Problem to solve:
Reproduce nothing but the lines from the start of the material through the line that includes "return n.outputs['Normal']", both ends included, and omit every picture.

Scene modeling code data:
▽

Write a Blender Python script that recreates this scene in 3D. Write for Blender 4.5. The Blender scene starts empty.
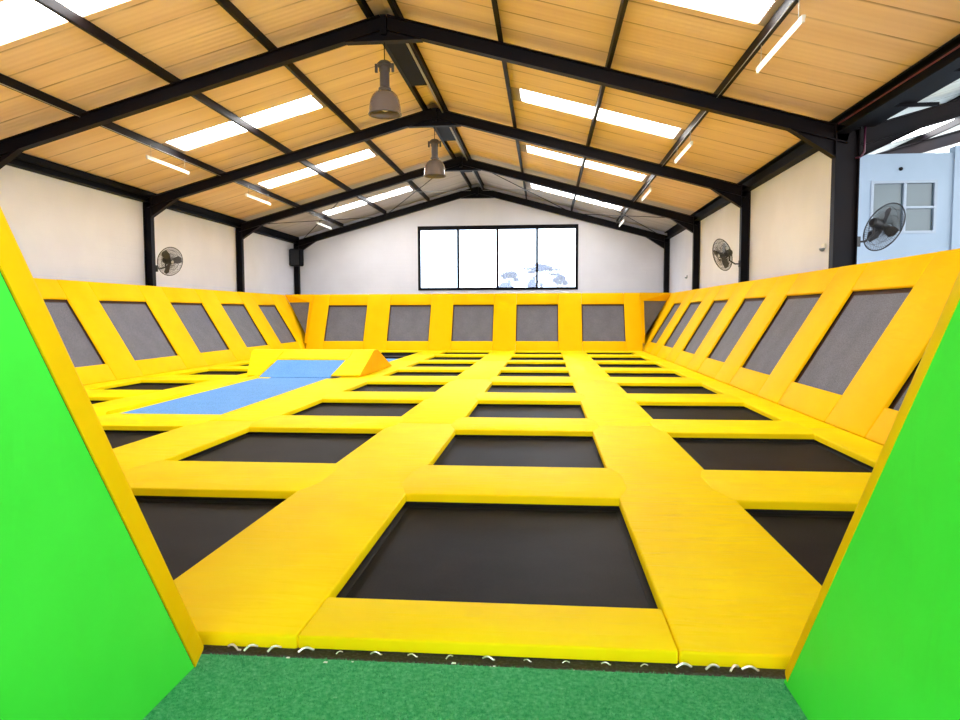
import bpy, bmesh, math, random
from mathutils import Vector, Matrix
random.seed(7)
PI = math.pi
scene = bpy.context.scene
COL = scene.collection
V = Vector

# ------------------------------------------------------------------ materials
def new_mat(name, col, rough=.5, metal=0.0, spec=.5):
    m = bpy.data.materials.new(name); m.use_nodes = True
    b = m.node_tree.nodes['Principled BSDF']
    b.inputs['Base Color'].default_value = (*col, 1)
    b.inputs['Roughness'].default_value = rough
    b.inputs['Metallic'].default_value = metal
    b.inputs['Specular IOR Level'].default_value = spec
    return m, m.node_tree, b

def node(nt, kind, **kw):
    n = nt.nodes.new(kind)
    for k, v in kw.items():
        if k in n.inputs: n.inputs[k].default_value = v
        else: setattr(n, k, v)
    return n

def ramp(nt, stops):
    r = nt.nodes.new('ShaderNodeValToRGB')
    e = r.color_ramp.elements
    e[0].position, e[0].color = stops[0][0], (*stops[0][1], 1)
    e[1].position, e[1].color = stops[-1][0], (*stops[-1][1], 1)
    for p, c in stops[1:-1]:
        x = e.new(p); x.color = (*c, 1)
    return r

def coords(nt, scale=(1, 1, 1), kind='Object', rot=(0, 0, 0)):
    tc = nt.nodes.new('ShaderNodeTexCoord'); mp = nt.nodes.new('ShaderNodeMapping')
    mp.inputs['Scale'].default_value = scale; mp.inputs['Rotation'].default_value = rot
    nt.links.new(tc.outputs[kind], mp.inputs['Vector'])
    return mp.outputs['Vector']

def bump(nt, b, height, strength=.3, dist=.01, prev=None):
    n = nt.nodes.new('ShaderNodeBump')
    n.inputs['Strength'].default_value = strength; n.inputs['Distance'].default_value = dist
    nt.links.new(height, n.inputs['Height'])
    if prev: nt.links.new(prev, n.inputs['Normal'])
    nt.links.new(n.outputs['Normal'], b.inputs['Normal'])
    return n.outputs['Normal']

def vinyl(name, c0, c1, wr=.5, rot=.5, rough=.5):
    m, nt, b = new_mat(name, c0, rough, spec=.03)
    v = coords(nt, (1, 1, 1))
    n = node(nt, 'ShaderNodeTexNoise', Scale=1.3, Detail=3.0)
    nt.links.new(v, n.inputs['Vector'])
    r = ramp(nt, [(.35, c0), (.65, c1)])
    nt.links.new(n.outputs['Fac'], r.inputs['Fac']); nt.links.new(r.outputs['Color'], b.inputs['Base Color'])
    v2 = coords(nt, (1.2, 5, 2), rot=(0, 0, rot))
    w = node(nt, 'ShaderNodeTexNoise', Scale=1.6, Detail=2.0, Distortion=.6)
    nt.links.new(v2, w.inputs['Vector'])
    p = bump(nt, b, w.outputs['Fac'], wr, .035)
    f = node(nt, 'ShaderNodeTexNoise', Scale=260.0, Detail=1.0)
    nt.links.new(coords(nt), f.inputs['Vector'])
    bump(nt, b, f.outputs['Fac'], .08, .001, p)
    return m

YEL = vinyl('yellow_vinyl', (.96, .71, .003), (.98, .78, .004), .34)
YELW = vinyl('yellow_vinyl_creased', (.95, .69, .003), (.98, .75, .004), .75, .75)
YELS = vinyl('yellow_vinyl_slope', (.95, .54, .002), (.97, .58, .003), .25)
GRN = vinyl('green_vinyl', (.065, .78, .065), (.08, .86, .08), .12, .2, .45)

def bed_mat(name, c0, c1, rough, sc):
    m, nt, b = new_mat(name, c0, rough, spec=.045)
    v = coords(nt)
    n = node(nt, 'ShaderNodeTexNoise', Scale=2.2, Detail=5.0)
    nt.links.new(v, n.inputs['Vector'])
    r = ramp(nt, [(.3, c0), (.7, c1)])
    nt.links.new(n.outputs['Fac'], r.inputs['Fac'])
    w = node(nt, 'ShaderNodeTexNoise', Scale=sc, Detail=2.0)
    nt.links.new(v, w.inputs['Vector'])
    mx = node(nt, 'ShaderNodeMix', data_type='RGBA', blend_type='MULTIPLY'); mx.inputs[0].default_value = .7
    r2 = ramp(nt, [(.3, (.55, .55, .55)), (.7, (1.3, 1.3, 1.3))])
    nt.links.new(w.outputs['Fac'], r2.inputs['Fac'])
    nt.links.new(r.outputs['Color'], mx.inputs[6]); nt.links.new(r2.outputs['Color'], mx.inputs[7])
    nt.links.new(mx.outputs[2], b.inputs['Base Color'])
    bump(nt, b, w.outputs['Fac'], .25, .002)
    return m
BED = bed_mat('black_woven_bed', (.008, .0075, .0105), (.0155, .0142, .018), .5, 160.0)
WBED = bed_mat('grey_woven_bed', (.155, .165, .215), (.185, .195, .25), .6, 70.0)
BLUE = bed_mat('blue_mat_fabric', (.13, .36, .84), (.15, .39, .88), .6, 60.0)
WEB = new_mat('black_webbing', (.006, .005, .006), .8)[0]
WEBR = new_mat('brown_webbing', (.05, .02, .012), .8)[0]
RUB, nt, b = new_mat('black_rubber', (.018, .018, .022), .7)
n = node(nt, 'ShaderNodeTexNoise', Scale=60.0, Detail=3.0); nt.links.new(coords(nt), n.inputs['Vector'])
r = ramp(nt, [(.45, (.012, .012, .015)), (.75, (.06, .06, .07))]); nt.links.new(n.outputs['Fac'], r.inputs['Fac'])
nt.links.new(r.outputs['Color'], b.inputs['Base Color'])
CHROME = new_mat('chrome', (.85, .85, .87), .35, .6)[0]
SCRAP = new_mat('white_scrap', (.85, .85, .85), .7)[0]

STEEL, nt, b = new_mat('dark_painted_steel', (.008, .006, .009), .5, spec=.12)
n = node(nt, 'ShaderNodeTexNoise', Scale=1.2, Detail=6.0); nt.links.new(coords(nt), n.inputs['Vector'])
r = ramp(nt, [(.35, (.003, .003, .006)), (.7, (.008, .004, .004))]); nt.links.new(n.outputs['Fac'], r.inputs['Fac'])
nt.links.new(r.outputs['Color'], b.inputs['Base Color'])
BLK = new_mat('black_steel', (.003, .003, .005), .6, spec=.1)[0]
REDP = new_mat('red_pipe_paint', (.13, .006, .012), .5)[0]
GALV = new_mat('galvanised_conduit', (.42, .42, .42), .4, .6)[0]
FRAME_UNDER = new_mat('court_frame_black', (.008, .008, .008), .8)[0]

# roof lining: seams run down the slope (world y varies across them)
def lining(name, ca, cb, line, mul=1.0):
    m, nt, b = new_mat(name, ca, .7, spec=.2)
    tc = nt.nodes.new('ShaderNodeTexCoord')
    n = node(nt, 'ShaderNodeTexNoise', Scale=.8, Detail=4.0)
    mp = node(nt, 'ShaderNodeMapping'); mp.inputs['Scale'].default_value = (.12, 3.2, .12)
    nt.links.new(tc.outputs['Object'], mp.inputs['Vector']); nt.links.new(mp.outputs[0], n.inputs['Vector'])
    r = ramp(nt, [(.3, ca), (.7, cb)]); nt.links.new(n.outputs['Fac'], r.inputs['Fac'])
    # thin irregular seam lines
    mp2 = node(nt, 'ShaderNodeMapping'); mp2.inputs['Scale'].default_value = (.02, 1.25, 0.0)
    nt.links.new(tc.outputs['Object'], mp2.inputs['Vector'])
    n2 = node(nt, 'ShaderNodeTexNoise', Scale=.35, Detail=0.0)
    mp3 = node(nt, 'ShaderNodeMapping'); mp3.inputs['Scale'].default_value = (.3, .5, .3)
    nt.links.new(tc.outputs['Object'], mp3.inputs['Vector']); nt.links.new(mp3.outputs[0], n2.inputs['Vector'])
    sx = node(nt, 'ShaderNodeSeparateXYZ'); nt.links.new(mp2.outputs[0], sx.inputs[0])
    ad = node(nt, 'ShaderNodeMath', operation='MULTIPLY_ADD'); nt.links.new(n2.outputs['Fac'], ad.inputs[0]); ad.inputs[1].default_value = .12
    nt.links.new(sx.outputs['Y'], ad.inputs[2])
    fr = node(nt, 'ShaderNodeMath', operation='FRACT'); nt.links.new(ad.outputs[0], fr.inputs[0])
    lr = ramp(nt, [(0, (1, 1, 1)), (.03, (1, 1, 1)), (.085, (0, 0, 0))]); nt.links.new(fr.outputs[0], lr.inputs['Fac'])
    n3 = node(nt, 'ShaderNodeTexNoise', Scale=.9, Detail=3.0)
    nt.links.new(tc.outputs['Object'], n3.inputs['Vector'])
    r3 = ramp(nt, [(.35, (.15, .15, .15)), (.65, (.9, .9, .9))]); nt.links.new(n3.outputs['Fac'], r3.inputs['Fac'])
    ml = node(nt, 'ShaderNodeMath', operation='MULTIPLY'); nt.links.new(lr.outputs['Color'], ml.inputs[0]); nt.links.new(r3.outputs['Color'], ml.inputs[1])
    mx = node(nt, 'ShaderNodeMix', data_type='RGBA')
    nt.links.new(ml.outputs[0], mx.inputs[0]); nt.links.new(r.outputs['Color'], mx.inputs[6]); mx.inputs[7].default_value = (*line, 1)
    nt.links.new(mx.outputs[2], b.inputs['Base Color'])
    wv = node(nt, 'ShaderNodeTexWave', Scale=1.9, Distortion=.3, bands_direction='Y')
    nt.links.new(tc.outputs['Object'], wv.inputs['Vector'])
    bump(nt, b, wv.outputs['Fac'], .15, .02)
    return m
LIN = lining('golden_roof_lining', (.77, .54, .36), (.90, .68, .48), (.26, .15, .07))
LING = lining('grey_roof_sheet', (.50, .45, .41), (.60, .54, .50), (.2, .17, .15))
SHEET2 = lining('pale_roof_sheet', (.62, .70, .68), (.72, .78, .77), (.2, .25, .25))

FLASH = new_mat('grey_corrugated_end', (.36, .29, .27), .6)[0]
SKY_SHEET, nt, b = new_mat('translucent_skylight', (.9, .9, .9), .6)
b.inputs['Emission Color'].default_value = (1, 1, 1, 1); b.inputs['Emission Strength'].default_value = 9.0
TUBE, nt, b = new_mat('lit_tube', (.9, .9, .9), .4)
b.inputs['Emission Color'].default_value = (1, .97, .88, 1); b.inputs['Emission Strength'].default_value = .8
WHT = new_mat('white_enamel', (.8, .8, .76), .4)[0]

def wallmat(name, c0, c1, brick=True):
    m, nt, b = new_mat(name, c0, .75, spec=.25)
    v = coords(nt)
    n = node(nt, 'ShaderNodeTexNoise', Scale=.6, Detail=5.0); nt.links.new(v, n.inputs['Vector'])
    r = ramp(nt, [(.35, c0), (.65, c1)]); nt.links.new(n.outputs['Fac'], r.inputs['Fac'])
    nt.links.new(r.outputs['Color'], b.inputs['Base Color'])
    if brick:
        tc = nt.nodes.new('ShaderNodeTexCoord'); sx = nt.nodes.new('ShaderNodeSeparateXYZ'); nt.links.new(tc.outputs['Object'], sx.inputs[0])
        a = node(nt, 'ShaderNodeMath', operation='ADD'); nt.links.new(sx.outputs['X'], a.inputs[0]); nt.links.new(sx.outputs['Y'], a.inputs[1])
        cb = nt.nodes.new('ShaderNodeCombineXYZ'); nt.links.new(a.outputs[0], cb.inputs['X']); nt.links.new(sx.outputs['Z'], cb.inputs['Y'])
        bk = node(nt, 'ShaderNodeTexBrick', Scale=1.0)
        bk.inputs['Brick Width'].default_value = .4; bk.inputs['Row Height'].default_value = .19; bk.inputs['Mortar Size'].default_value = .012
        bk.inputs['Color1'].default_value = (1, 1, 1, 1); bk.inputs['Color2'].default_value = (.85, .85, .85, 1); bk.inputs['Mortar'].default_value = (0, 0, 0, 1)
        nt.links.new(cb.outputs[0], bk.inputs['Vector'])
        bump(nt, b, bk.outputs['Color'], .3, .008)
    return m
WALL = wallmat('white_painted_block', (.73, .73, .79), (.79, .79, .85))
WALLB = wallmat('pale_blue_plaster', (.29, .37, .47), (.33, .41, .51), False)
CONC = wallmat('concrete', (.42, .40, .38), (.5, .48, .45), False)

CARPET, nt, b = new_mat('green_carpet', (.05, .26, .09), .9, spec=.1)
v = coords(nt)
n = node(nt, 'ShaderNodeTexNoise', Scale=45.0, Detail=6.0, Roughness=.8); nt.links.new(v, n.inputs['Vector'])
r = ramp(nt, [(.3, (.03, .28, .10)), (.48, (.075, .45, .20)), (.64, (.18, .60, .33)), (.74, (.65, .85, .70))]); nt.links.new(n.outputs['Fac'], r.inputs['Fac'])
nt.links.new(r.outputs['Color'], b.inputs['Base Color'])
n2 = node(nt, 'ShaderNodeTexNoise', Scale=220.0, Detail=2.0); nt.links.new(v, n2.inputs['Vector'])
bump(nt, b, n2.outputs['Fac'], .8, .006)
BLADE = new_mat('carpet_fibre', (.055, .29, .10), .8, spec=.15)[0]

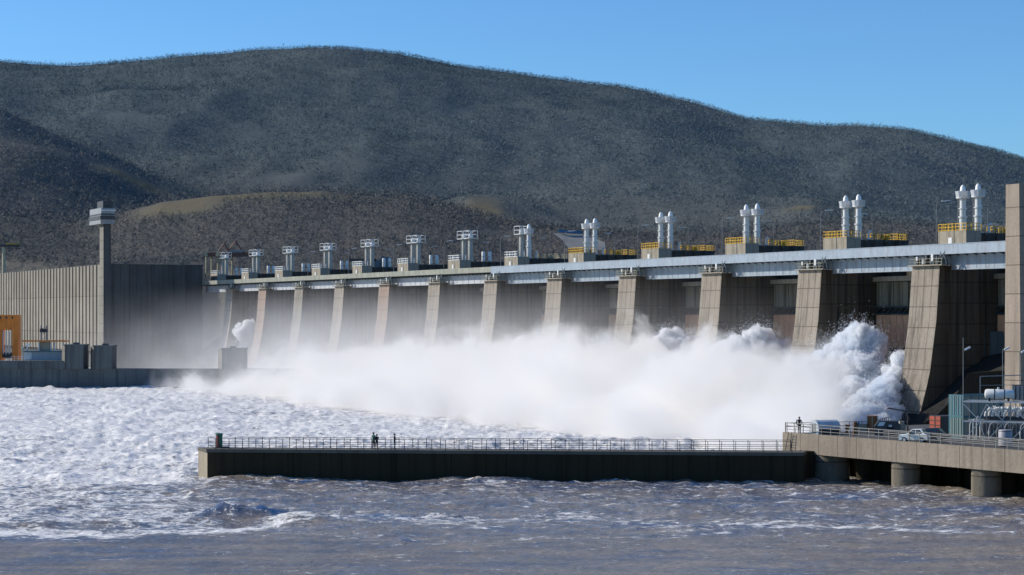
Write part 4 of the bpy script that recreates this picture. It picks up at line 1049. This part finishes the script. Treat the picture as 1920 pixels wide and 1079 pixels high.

△

The result:
Write a Blender Python script that recreates this scene in 3D. Write for Blender 4.5. The Blender scene starts empty.
import bpy, bmesh, math, random
from mathutils import Vector, Matrix
random.seed(7)
PI = math.pi
scene = bpy.context.scene
COL = scene.collection
V = Vector

# ------------------------------------------------------------------ materials
def new_mat(name, col, rough=.5, metal=0.0, spec=.5):
    m = bpy.data.materials.new(name); m.use_nodes = True
    b = m.node_tree.nodes['Principled BSDF']
    b.inputs['Base Color'].default_value = (*col, 1)
    b.inputs['Roughness'].default_value = rough
    b.inputs['Metallic'].default_value = metal
    b.inputs['Specular IOR Level'].default_value = spec
    return m, m.node_tree, b

def node(nt, kind, **kw):
    n = nt.nodes.new(kind)
    for k, v in kw.items():
        if k in n.inputs: n.inputs[k].default_value = v
        else: setattr(n, k, v)
    return n

def ramp(nt, stops):
    r = nt.nodes.new('ShaderNodeValToRGB')
    e = r.color_ramp.elements
    e[0].position, e[0].color = stops[0][0], (*stops[0][1], 1)
    e[1].position, e[1].color = stops[-1][0], (*stops[-1][1], 1)
    for p, c in stops[1:-1]:
        x = e.new(p); x.color = (*c, 1)
    return r

def coords(nt, scale=(1, 1, 1), kind='Object', rot=(0, 0, 0)):
    tc = nt.nodes.new('ShaderNodeTexCoord'); mp = nt.nodes.new('ShaderNodeMapping')
    mp.inputs['Scale'].default_value = scale; mp.inputs['Rotation'].default_value = rot
    nt.links.new(tc.outputs[kind], mp.inputs['Vector'])
    return mp.outputs['Vector']

def bump(nt, b, height, strength=.3, dist=.01, prev=None):
    n = nt.nodes.new('ShaderNodeBump')
    n.inputs['Strength'].default_value = strength; n.inputs['Distance'].default_value = dist
    nt.links.new(height, n.inputs['Height'])
    if prev: nt.links.new(prev, n.inputs['Normal'])
    nt.links.new(n.outputs['Normal'], b.inputs['Normal'])
    return n.outputs['Normal']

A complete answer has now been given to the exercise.